A good example is one sometimes known as the
‘Skull of Doom’, perhaps the most famous of them was ‘discovered’ in by Anna
Mitchell-Hedges in 1924 who claimed that she unearthed the skull from beneath a
ruined altar within the confines of a temple in Lubaantun, in British Honduras,
or Belize as it is now known. Made from a
block of clear quartz it is surprisingly small, being only 5 inches high, 7
inches long and 5 inches wide. Anna claimed that she was "warned by locals
at the time that it was used by Mayan priests to ‘will death’, hence its name.
Frank
Dorland, a freelance art restorer, had the Mitchell-Hedges skull in his care for
a short time during the early 1970’s. He stated that after examining it closely
that he believed it had been without the use of any metal tools, albeit some
form of mechanical grinding had been used to create the teeth, and made a point
of stressing the fact that, unlike so many other examples, the lower jaw was a
separate piece. Speculating that it could have been created as far back as
twelve thousand years ago he believed that diamonds had been to first cut it
into a rough form, and that by using sand its final shape would have been the
end product of between 150 to 300 years of
grinding and polishing .
What are we left with?

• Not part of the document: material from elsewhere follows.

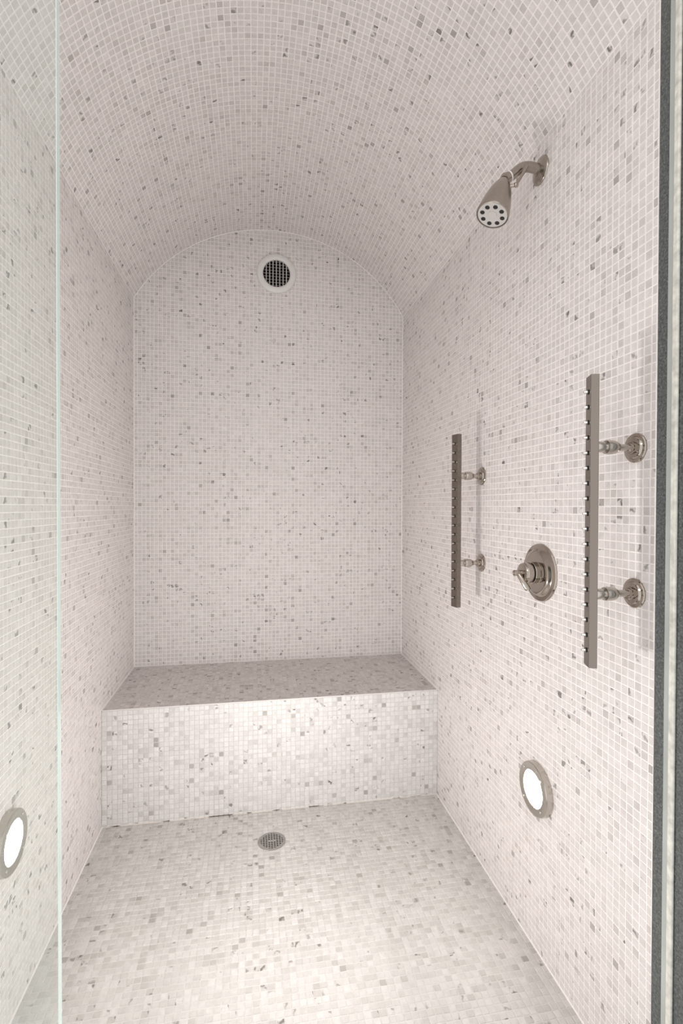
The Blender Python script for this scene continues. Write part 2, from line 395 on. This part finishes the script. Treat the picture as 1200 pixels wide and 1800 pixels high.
# ---------------------------------------------------------------- spray bars
def spray_bar(y, zc, za, ang, xb, label):
    L = .534; bw_, bd = .030, .0145
    t = thing('body_spray_bar', label, 'spray bar', (W, y, za[1]), 0, 'nickel spray bars on the right wall')
    ax = Vector((xb, y, 0)); n = Vector((-math.cos(ang), math.sin(ang), 0)); s = Vector((math.sin(ang), math.cos(ang), 0))
    m = Matrix((n, s, Z)).transposed().to_4x4(); m.translation = Vector((xb, y, zc))
    bm = bmesh.new()
    for v in box(bm, (-bd/2, -bw_/2, -L/2), (bd/2, bw_/2, L/2)): v.co = m @ v.co
    bmesh.ops.recalc_face_normals(bm, faces=bm.faces)
    at(t, obj('bar', bm, BODY, t, bevel=.0007))
    for k in range(18):
        z = (k-8.5)*.02795; p = m @ Vector((bd/2, 0, z))
        bm = bmesh.new(); lathe(bm, [(.0045, -.0008), (.0045, .0012), (.0038, .0016)], p, n, 14); nb = obj('nozzle', bm, BLACK, t, 40); at(t, nb)
        bm = bmesh.new(); lathe(bm, [(.0031, .0012), (.0031, .0045), (.0022, .0085), (0, .0095)], p, n, 14); obj('nozzle_tip', bm, CHROME, nb, 40)
    for z in za:
        p = Vector((xb, y, z)); q = Vector((W, y, z)); g = W-xb
        bm = bmesh.new()      # swivel sleeve
        lathe(bm, [(.0088, .005), (.0100, .0068), (.0100, .0215), (.0085, .023), (.007, .026), (.007, .028)], p, X, 28)
        ar = obj('arm', bm, RIM, t, 35); at(t, ar)
        bm = bmesh.new(); lathe(bm, [(0, .018), (.006, .020), (.0082, .0245), (.006, .029), (0, .031)], p, X, 24); obj('ball_joint', bm, CHROME, ar, 60)
        bm = bmesh.new(); lathe(bm, [(.0098, .0262), (.0124, .0272), (.0130, .0305), (.0120, .031), (.0126, .0335), (.0130, .041), (.0116, .048), (.0080, .0535), (.0066, .0545), (.0066, g-.006)], p, X, 28); obj('socket', bm, RIM, ar, 30)
        bm = bmesh.new(); lathe(bm, [(.0275, -.0005), (.0275, .0035), (.0262, .0048), (.0215, .0052), (.0200, .0085), (.0190, .0092), (.0120, .0096), (.0120, .0130), (.0100, .0135), (.0095, .0190), (.0060, .0195)], q, -X, 44); obj('wall_flange', bm, NICKEL, ar, 30)
    return t
spray_bar(.829, 1.0895, (1.2265, .955), math.radians(20), 1.128, 'near body spray bar, the longer looking one beside the granite edge')
spray_bar(1.469, 1.0725, (1.212, .941), math.radians(-14), 1.135, 'far body spray bar, the smaller looking one nearer the bench')

# ---------------------------------------------------------------- valve
vp = Vector((W, 1.142, .953))
t = thing('shower_valve', 'round stepped nickel shower valve with a small lever handle between the spray bars', 'valve', vp)
bm = bmesh.new(); lathe(bm, [(.0715, -.0005), (.0715, .003), (.0700, .0055), (.066, .0068), (.0605, .0072), (.0580, .0085), (.0545, .0125), (.050, .0150), (.047, .0155), (.030, .0158), (.0285, .017)], vp, -X, 64); at(t, obj('escutcheon', bm, NICKEL, t, 28))
bm = bmesh.new(); lathe(bm, [(.0265, .0155), (.0265, .026), (.0255, .0275), (.021, .028)], vp, -X, 48); at(t, obj('collar', bm, NICKEL, t, 30))
bm = bmesh.new(); lathe(bm, [(.0215, .0275), (.0215, .0315)], vp, -X, 40); at(t, obj('shadow_gap', bm, BLACK, t, 30))  # ring coloured black for the shade between collar and hub
bm = bmesh.new(); lathe(bm, [(.0235, .0310), (.0252, .0320), (.0252, .0445), (.0240, .0460), (.0232, .0470), (.0240, .0480), (.0232, .0500), (.0210, .0510)], vp, -X, 48); hub = at(t, obj('handle_hub', bm, NICKEL, t, 28))
bm = bmesh.new(); lathe(bm, [(.0066, .0505), (.0066, .0625), (.0078, .0640), (.0078, .0715), (.0066, .0728), (.0042, .0728), (.0036, .0712), (0, .0712)], vp, -X, 28); obj('knob_post', bm, NICKEL, hub, 30)
bm = bmesh.new(); a = vp+Vector((-.0610, -.002, -.003)); b = vp+Vector((-.0440, -.0185, -.0395))
tube(bm, [a, a.lerp(b, .15), a.lerp(b, .85), b], [.0052, .0060, .0070, .0066], 18); at(t, obj('lever', bm, NICKEL, t, 40))

# ---------------------------------------------------------------- shower head
q = Vector((W, 1.153, 1.953))
t = thing('wall_shower', 'bell shaped nickel shower head on a curved arm high on the right wall', 'shower head', q)
bm = bmesh.new(); lathe(bm, [(.0330, -.0005), (.0330, .0025), (.0310, .0050), (.024, .0075), (.0165, .0090), (.0125, .0105), (.0125, .013)], q, -X, 48); at(t, obj('wall_flange', bm, SATIN, t, 40))
head_ax = Vector((-.36, -.135, -.92)).normalized(); top = Vector((1.119, 1.150, 1.914))
ap = [q+Vector((-.002, 0, .002)), q+Vector((-.018, 0, .0045)), q+Vector((-.034, 0, .0055)), q+Vector((-.050, 0, .002)), q+Vector((-.064, -.001, -.0075)), q+Vector((-.076, -.002, -.019)), top-head_ax*.006]
sp = []
for i in range(len(ap)-1):
    p0, p1, p2, p3 = ap[max(i-1, 0)], ap[i], ap[i+1], ap[min(i+2, len(ap)-1)]
    for k in range(5):
        u = k/5; sp.append(.5*((2*p1)+(p2-p0)*u+(2*p0-5*p1+4*p2-p3)*u*u+(3*p1-p0-3*p2+p3)*u**3))
sp.append(ap[-1])
bm = bmesh.new(); tube(bm, sp, .0122, 24); at(t, obj('arm', bm, SATIN, t, 50))
d0 = (sp[-4]-sp[-1]).normalized()
bm = bmesh.new(); lathe(bm, [(.0130, 0), (.0134, .001), (.0134, .003), (.0125, .0035)], sp[-1]+d0*.012, d0, 28); at(t, obj('white_washer', bm, WPLAST, t, 40))
bm = bmesh.new(); lathe(bm, [(.0112, -.014), (.0118, -.012), (.0118, -.003), (.0095, -.002), (.0095, .001), (.0135, .002), (.0150, .005), (.0205, .016), (.0270, .034), (.0325, .056), (.0366, .078), (.0392, .096), (.0396, .101), (.0388, .104), (.0372, .1045), (.0360, .1000), (0, .1000)], top, head_ax, 56); hb = at(t, obj('head_body', bm, SATIN, t, 35))
bm = bmesh.new(); lathe(bm, [(.0350, .0995), (.0358, .1025), (.0348, .1032), (.0135, .1032), (.0118, .1024), (.0108, .1024), (.0104, .1040), (0, .1042)], top, head_ax, 56); fc = at(t, obj('spray_face', bm, FACE, t, 30))
u1 = head_ax.cross(Y).normalized(); u2 = head_ax.cross(u1).normalized()
for k in range(8):
    an = 2*math.pi*(k+.3)/8; p = top+head_ax*.1025+(u1*math.cos(an)+u2*math.sin(an))*.0248
    bm = bmesh.new(); lathe(bm, [(.0054, 0), (.0056, .0012), (.0049, .0016), (.0030, .0008), (0, .0008)], p, head_ax, 20); obj('nozzle', bm, BLACK, fc, 40)
# spray adjusting lever on the side towards the entrance
pv = top+head_ax*.022+Vector((.014, -.010, 0)); pe = pv+Vector((.014, -.008, .000))
bm = bmesh.new(); tube(bm, [pv, pe], .0042, 14); lathe(bm, [(0, -.006), (.0045, -.0045), (.0062, 0), (.0045, .0045), (0, .006)], pe, X, 18)
tube(bm, [pe, pe+Vector((.018, .000, .030)), pe+Vector((.030, .004, .051))], [.0036, .0038, .0048], 14)
lathe(bm, [(0, -.004), (.004, -.002), (.005, 0), (.004, .002), (0, .004)], pe+Vector((.030, .004, .051)), Z, 14)
at(t, obj('spray_lever', bm, NICKEL, t, 50))

# ---------------------------------------------------------------- lamps
def wall_light(p, n, label):
    p = Vector(p); n = Vector(n); t = thing('shower_wall_light', label, 'wall light', p, 0, 'round wall lights low in the shower')
    bm = bmesh.new(); lathe(bm, [(.0640, -.0005), (.0640, .009), (.0630, .0165), (.0610, .0185), (.0590, .0190), (.0440, .0182), (.0425, .0165), (.0425, .0100), (0, .0100)], p, n, 64); at(t, obj('rim', bm, RIM, t, 28))
    bm = bmesh.new(); lathe(bm, [(.0422, .0105), (.0422, .0160), (.0400, .0172), (.025, .0182), (0, .0186)], p, n, 48); at(t, obj('lens', bm, LAMP, t, 50))
    sl = bpy.data.lights.new('lamp_beam', 'SPOT'); sl.energy = SPOT_W; sl.color = (1, .975, .95); sl.spot_size = math.radians(150); sl.spot_blend = 1; sl.shadow_soft_size = .025
    so = bpy.data.objects.new('lamp_beam', sl); C.objects.link(so); so.parent = t; so.location = n*.046
    so.rotation_euler = (n+Vector((0, 0, .28))).to_track_quat('-Z', 'Y').to_euler()
    for k in range(4):
        an = math.pi/4+k*math.pi/2; c = p+n*.0182+(Y*math.cos(an)+Z*math.sin(an))*.0530
        bm = bmesh.new(); lathe(bm, [(.0036, 0), (.0036, .0012), (.0025, .0022), (0, .0024)], c, n, 12); at(t, obj('screw', bm, CHROME, t, 40))
wall_light((W, 1.143, .412), -X, 'lit round nickel wall light on the right wall, whole in view')
wall_light((0, 1.160, .402), X, 'lit round wall light behind the left glass panel, cut by the frame')

# ---------------------------------------------------------------- vent
vc = Vector((.619, D, 2.178)); nY = -Y
t = thing('round_vent', 'white round vent with a dark slatted grille high on the back wall', 'vent', vc)
bm = bmesh.new(); lathe(bm, [(.0895, -.0005), (.0895, .004), (.0880, .0075), (.0840, .0100), (.0720, .0115), (.0650, .0108), (.0615, .0080), (.0605, .0010)], vc, nY, 64, closed=False); at(t, obj('ring', bm, WPLAST, t, 50))
bm = bmesh.new(); lathe(bm, [(.0608, .0004), (.0608, .0010), (0, .0010)], vc, nY, 48); at(t, obj('duct_shade', bm, DARK, t, 40))  # flat black disc painted in place of the duct's shaded depth
for k in range(-4, 5):
    x = k*.0152-.001; h = math.sqrt(max(0, .0605**2-x*x))
    if h < .012: continue
    bm = bmesh.new(); box(bm, (vc.x+x-.0016, D-.0075, vc.z-h), (vc.x+x+.0016, D-.0035, vc.z+h)); at(t, obj('slat', bm, GPLAST, t))
for k in range(-4, 5):
    z = k*.0135; h = math.sqrt(max(0, .0605**2-z*z))
    bm = bmesh.new(); box(bm, (vc.x-h, D-.0034, vc.z+z-.0012), (vc.x+h, D-.0018, vc.z+z+.0012)); at(t, obj('cross_rod', bm, ROD, t))

# ---------------------------------------------------------------- drain
t = thing('floor_drain', 'round nickel floor drain with square holes in front of the bench', 'drain', DR)
bm = bmesh.new(); lathe(bm, [(.0455, -.0005), (.0455, .0018), (.0445, .0026), (.0405, .0026), (.0400, .0010)], DR, Z, 56, closed=False); at(t, obj('rim', bm, STEEL, t, 40))
bm = bmesh.new(); lathe(bm, [(.0402, .0002), (.0402, .0006), (0, .0006)], DR, Z, 40); at(t, obj('sump_shade', bm, DARK, t))  # black disc gives the grate holes their shade by colour
bm = bmesh.new(); rr = .0402
for k in range(-4, 6):
    x = (k-.5)*.0088; h = math.sqrt(max(0, rr*rr-x*x))
    if h > .006:
        box(bm, (DR.x+x-.0016, DR.y-h, .0009), (DR.x+x+.0016, DR.y+h, .0026))
        box(bm, (DR.x-h, DR.y+x-.0016, .0008), (DR.x+h, DR.y+x+.0016, .0025))
box(bm, (DR.x-.0135, DR.y-.0045, .0009), (DR.x+.0135, DR.y+.0045, .0027))
lathe(bm, [(.0402, .0008), (.0402, .0024), (.0372, .0024), (.0372, .0008)], DR, Z, 48, closed=False)
at(t, obj('grate', bm, STEEL, t))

To gaze upon one
within the confines of a museum cannot be enough to decide, and with those in
private ownership so carefully hidden away it would be an incredible stroke of
luck to be able to stare into its eyes and see for ourselves yet, with so many
fakes out there I fear the truth of the matter will only ever be known to a
select few- for the majority of us they can only remain a mystery until, if
they are indeed real, they reveal their secrets at the time of their own
choosing - if they ever decide we are ready for them to do so.